» **Stated task**: All of the lines below are to be printed again exactly; images are excluded from the output.

» **Collected material**:
------------------------------------------------------------------------

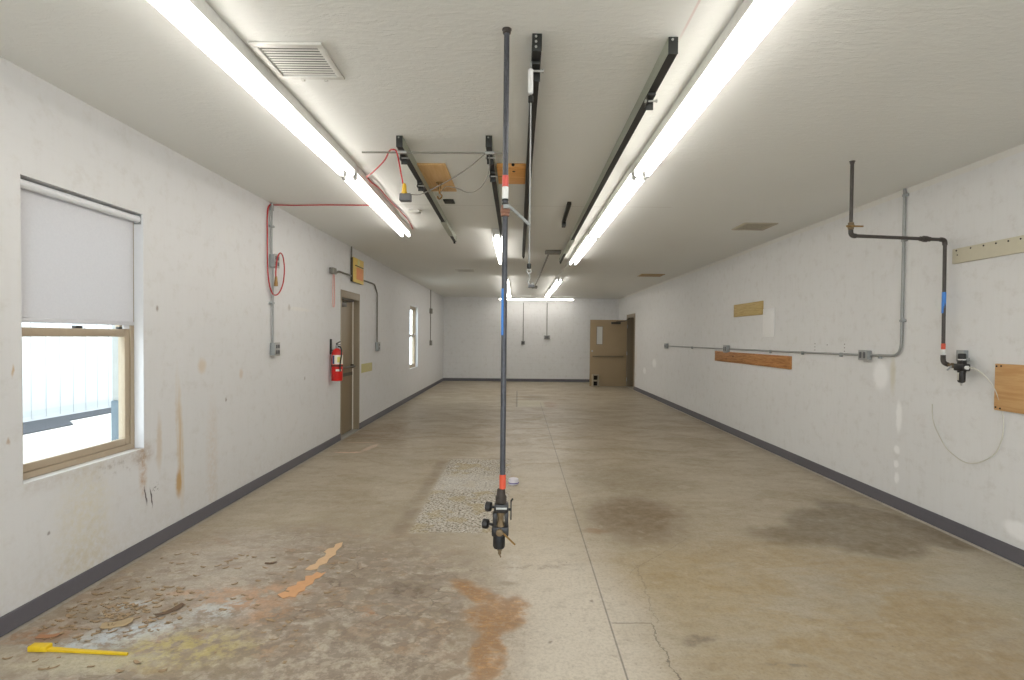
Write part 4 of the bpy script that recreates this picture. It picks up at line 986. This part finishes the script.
for k in range(260):
    if k < 150: x, y = random.gauss(-2.05, .15), random.gauss(2.80, .12)
    else: x, y = random.uniform(-2.3, -1.0), random.uniform(2.32, 3.6)
    if x < XL+.06: continue
    flake(m, x, y, random.uniform(-.6, .9), random.uniform(.010, .048), random.uniform(.006, .022), random.uniform(.01, .16))
tag(m.build('flake_litter', 'flake', smooth=60), 'litter of small peeling paint flakes by the left baseboard', 'paint flakes', kind='stuff')
p = thing('paper_scrap', (-.04, 5.37, 0), 'crumpled white paper scrap with purple print behind the pipe', 'paper')
m = MB(); m.lathe([(.02,.001),(.045,.004),(.052,.03),(.046,.062),(.02,.07)], (-.03, 5.37, 0), 'Z', 9); m.build('paper', 'paper', p, smooth=15)
m = MB(); m.lathe([(.0535,.018),(.0545,.022),(.0535,.028)], (-.03, 5.37, 0), 'Z', 9); m.build('print_band', 'purple_print', p, smooth=15)

# ------------------------------------------------------------------ world, camera, colour
w = bpy.data.worlds.new('overcast_sky'); scene.world = w; w.use_nodes = True
bg = w.node_tree.nodes['Background']; bg.inputs[0].default_value = (.86, .94, 1, 1); bg.inputs[1].default_value = 3.5

phi, th = 2.09371362e-02, 9.99853330e-03
F = Vector((0, math.cos(phi), -math.sin(phi))); R = Vector((1, 0, 0)); U = R.cross(F)
c, s = math.cos(th), math.sin(th)
R2 = R*c + U*s; U2 = U*c - R*s
cam = bpy.data.cameras.new('camera'); co = bpy.data.objects.new('camera', cam); COL.objects.link(co)
co.matrix_world = Matrix(((R2.x, U2.x, -F.x, 0), (R2.y, U2.y, -F.y, 0), (R2.z, U2.z, -F.z, CAM_Z), (0, 0, 0, 1)))
cam.sensor_fit = 'HORIZONTAL'; cam.sensor_width = 36; cam.lens = 550/1024*36
cam.shift_x = (512-517.958)/1024; cam.shift_y = (348.924-340)/1024
cam.clip_start = .02; cam.clip_end = 200
scene.camera = co
vs = scene.view_settings; vs.view_transform = 'Standard'; vs.look = 'None'; vs.gamma = 1; vs.use_curve_mapping = False
vs.exposure = 0.6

------------------------------------------------------------------------

» **Solution for this exercise**:
Write part 4 of the bpy script that recreates this picture. It picks up at line 986. This part finishes the script.
for k in range(260):
    if k < 150: x, y = random.gauss(-2.05, .15), random.gauss(2.80, .12)
    else: x, y = random.uniform(-2.3, -1.0), random.uniform(2.32, 3.6)
    if x < XL+.06: continue
    flake(m, x, y, random.uniform(-.6, .9), random.uniform(.010, .048), random.uniform(.006, .022), random.uniform(.01, .16))
tag(m.build('flake_litter', 'flake', smooth=60), 'litter of small peeling paint flakes by the left baseboard', 'paint flakes', kind='stuff')
p = thing('paper_scrap', (-.04, 5.37, 0), 'crumpled white paper scrap with purple print behind the pipe', 'paper')
m = MB(); m.lathe([(.02,.001),(.045,.004),(.052,.03),(.046,.062),(.02,.07)], (-.03, 5.37, 0), 'Z', 9); m.build('paper', 'paper', p, smooth=15)
m = MB(); m.lathe([(.0535,.018),(.0545,.022),(.0535,.028)], (-.03, 5.37, 0), 'Z', 9); m.build('print_band', 'purple_print', p, smooth=15)

# ------------------------------------------------------------------ world, camera, colour
w = bpy.data.worlds.new('overcast_sky'); scene.world = w; w.use_nodes = True
bg = w.node_tree.nodes['Background']; bg.inputs[0].default_value = (.86, .94, 1, 1); bg.inputs[1].default_value = 3.5

phi, th = 2.09371362e-02, 9.99853330e-03
F = Vector((0, math.cos(phi), -math.sin(phi))); R = Vector((1, 0, 0)); U = R.cross(F)
c, s = math.cos(th), math.sin(th)
R2 = R*c + U*s; U2 = U*c - R*s
cam = bpy.data.cameras.new('camera'); co = bpy.data.objects.new('camera', cam); COL.objects.link(co)
co.matrix_world = Matrix(((R2.x, U2.x, -F.x, 0), (R2.y, U2.y, -F.y, 0), (R2.z, U2.z, -F.z, CAM_Z), (0, 0, 0, 1)))
cam.sensor_fit = 'HORIZONTAL'; cam.sensor_width = 36; cam.lens = 550/1024*36
cam.shift_x = (512-517.958)/1024; cam.shift_y = (348.924-340)/1024
cam.clip_start = .02; cam.clip_end = 200
scene.camera = co
vs = scene.view_settings; vs.view_transform = 'Standard'; vs.look = 'None'; vs.gamma = 1; vs.use_curve_mapping = False
vs.exposure = 0.6